The dynamic nature of the modern workplace means that individuals, and the organisations they work for, are more vulnerable than ever to the challenges of work-related stress. But, while most of us understand the effects of stress on the wellbeing of an individual, its effect at an organisational level is less well understood.

In fact, we’re just beginning to fully understand the economic impact of workplace stress – and how building resilience can improve the bottom line.

In addressing this issue in 2015, former chairman of the Australian Competition and Consumer Commission (ACCC) Professor Alan Fels, said “poor resilience is more significant for our economy than tax and micro-economic reforms.”

As such, it’s essential that organisations learn how to develop and build resilience in their workplaces. But what is resilience, and why are some people more resilient than others? And how can organisations most effectively harness resilience to overcome the effects workplace stress?


Resilience is the ability to handle adversity and to bounce back from challenges, setbacks and trauma. Different people have different levels of resilience. But the amount we have often depends on how much stress we’re exposed to, as well as our own coping resources.

People with higher levels of resilience tend to recover more quickly from stressful situations, using coping resources to mitigate their stress-exposure. At an organisational level, this translates to higher productivity and morale.

On the flipside, organisations with low levels of resilience are more likely to experience:

  • reduced productivity and efficiency
  • lower job satisfaction, morale and cohesion
  • increased absenteeism and sickness
  • lower client satisfaction
  • increased health care expenditure and Workers’ Compensation Claims.


In 2013, Safe Work Australia released a comprehensive report detailing the incidence and impact of work-related mental stress claims in Australia.

The report found that, due to the long periods of absence from work, mental stress claims are the most expensive type of workers’ compensation claim.

Absenteeism costs Australia around 92 million working days each year, with the average daily cost rising from $308 in 2013 to $340 in 2014. The direct cost to employers was found to be around $10.11 billion per year. And this figure is likely to be conservative, given that it doesn’t include the indirect costs of re-staffing and re-training due to high turnover of staff.


The economic impact of poor resilience and high levels of work-related mental stress claims means there’s a strong case for addressing workplace resilience.

Dr Sam Harvey of the Black Dog Institute is the Head of the Workplace Mental Health Research Group and has studied the impact of building resilience. He states, “Enhancing resilience removes the notion that employees are passive recipients of workplace stress without anything they can do about it.”

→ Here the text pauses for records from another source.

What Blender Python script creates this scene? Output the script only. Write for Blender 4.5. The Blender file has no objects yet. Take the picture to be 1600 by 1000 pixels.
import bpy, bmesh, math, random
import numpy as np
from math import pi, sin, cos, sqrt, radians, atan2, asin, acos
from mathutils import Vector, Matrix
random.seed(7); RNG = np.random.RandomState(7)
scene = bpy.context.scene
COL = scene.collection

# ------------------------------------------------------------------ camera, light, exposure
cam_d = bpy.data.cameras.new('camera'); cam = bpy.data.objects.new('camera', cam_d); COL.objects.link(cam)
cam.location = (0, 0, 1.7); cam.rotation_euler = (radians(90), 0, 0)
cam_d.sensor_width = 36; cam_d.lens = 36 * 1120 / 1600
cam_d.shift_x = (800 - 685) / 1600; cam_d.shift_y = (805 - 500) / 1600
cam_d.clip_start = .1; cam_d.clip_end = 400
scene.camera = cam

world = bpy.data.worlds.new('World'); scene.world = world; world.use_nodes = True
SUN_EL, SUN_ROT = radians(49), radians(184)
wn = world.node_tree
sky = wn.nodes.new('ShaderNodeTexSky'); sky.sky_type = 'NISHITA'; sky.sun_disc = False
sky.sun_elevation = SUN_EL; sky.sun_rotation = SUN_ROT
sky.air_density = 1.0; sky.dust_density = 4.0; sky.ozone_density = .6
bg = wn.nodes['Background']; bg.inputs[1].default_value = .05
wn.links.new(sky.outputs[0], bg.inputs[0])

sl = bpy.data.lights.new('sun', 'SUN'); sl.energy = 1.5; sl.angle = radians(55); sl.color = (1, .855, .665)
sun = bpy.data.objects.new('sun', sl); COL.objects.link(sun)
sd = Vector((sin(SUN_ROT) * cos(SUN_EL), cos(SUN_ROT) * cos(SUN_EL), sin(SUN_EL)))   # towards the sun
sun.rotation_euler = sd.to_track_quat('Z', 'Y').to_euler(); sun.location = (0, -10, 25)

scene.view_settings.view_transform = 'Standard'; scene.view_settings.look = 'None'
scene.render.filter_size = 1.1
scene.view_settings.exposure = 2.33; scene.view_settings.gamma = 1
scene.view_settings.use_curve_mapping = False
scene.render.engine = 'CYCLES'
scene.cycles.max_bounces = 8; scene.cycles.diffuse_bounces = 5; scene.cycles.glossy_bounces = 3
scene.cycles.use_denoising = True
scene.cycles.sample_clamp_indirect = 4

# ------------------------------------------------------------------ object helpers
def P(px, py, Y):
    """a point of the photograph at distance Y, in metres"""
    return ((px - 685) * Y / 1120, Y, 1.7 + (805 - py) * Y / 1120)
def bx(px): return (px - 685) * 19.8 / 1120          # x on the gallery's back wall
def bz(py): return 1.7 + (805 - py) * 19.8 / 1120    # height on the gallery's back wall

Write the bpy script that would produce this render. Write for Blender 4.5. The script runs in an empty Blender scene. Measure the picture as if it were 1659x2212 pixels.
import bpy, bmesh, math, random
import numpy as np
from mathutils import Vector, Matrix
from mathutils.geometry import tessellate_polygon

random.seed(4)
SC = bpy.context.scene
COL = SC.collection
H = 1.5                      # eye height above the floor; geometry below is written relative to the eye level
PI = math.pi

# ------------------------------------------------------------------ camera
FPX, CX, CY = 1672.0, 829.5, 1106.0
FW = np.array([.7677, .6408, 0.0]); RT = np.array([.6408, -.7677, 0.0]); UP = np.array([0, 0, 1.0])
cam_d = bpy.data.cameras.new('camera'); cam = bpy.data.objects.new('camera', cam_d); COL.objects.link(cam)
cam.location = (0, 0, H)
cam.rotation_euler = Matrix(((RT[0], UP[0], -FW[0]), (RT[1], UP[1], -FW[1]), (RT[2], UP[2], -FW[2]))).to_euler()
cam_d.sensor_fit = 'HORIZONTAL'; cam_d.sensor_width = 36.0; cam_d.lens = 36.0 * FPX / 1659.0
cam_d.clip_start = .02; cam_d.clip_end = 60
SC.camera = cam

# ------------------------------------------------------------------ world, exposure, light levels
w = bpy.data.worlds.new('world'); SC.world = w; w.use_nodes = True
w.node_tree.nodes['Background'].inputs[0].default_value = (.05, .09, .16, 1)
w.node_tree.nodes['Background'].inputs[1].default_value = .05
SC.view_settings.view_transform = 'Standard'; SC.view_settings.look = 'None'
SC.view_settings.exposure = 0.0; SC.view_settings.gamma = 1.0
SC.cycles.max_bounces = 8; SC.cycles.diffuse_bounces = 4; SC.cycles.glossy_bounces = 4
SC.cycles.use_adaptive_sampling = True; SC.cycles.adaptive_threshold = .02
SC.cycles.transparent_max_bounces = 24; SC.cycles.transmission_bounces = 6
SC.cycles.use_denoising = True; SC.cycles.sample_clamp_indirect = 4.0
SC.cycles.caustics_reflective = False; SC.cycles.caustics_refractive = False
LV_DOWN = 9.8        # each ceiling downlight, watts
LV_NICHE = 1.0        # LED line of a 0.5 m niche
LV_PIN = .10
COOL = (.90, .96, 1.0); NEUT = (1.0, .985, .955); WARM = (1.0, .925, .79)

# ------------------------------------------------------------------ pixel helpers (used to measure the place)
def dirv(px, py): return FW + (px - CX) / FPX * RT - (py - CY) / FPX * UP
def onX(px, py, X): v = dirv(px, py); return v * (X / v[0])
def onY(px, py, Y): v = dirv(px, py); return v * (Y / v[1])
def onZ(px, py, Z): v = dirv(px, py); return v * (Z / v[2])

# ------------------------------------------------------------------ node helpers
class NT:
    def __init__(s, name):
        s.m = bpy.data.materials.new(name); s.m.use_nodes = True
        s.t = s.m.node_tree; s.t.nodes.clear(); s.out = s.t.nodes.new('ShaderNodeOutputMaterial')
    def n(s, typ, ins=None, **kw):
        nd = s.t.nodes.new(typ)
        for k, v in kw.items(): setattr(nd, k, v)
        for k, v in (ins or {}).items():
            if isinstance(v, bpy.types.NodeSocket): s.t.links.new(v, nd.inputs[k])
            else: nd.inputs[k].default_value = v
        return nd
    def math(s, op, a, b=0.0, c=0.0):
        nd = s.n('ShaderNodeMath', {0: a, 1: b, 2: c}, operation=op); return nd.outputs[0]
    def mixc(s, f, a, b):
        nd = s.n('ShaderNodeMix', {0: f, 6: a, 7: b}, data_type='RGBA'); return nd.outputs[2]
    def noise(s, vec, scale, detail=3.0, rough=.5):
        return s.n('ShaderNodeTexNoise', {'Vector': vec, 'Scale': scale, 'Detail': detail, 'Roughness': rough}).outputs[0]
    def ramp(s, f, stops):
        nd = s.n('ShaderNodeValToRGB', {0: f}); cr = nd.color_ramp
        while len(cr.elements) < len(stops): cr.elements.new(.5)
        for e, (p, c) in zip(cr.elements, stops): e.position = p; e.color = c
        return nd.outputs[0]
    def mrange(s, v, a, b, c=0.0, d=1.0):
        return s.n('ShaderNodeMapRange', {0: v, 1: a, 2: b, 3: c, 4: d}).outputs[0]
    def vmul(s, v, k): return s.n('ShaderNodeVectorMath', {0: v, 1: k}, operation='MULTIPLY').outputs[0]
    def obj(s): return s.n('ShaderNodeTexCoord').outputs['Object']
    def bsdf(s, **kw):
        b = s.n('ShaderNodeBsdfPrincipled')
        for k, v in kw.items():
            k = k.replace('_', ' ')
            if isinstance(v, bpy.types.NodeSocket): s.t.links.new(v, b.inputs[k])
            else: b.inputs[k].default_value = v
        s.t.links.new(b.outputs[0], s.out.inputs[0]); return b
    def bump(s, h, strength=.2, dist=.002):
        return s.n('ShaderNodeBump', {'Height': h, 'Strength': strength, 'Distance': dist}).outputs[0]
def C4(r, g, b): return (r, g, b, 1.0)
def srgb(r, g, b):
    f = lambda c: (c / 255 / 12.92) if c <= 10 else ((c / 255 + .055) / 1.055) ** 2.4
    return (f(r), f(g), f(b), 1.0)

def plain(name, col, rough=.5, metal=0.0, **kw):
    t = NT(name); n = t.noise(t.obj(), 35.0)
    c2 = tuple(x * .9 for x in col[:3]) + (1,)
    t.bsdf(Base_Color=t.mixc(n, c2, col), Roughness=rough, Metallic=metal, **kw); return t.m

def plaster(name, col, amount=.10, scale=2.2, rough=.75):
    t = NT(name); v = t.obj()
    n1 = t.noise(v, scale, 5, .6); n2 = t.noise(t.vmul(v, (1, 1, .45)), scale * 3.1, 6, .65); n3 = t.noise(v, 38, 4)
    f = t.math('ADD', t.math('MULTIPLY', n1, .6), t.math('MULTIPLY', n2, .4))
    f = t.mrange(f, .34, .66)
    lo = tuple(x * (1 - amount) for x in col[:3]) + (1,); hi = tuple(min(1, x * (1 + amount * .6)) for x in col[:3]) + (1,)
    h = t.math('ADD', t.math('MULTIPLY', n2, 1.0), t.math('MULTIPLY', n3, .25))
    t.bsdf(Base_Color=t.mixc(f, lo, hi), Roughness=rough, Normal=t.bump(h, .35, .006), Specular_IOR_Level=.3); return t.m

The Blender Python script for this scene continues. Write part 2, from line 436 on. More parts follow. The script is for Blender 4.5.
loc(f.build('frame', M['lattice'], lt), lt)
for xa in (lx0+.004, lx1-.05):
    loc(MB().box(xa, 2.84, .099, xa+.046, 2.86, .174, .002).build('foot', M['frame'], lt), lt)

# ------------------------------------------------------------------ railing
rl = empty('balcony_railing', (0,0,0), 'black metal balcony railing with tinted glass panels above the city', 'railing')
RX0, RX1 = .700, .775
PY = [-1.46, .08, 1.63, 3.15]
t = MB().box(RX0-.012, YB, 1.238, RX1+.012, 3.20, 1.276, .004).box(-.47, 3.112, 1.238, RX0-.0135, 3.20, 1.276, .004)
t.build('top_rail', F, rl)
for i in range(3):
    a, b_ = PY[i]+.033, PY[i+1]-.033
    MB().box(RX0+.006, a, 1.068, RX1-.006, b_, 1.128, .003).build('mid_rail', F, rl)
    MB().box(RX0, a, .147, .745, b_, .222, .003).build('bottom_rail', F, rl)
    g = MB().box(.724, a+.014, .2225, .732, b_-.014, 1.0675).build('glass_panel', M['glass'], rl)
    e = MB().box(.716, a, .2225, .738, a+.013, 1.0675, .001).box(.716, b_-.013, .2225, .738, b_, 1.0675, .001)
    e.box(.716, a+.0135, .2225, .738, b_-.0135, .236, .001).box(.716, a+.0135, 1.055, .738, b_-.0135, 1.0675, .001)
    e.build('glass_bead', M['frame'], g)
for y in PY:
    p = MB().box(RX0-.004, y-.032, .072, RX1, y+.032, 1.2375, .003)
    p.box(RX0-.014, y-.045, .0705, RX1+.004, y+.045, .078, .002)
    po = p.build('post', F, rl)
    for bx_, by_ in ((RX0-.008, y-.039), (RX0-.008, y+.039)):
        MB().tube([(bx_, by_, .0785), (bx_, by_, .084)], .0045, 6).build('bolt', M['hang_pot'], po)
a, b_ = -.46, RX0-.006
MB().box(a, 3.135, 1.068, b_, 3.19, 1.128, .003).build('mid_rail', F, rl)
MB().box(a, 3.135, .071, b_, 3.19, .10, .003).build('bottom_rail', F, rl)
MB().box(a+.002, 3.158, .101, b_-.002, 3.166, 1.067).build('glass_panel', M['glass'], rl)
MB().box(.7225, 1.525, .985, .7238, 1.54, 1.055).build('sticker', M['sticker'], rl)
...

By reducing the levels of workplace stress, and increasing access to coping resources, organisations have the potential to improve performance and cohesion across all sectors. Employees will experience higher levels of engagement, better health, and improved morale, translating to decreased levels of absenteeism and internal staff turnover. This in turn will enable higher levels of profitability, innovation, productivity and customer loyalty.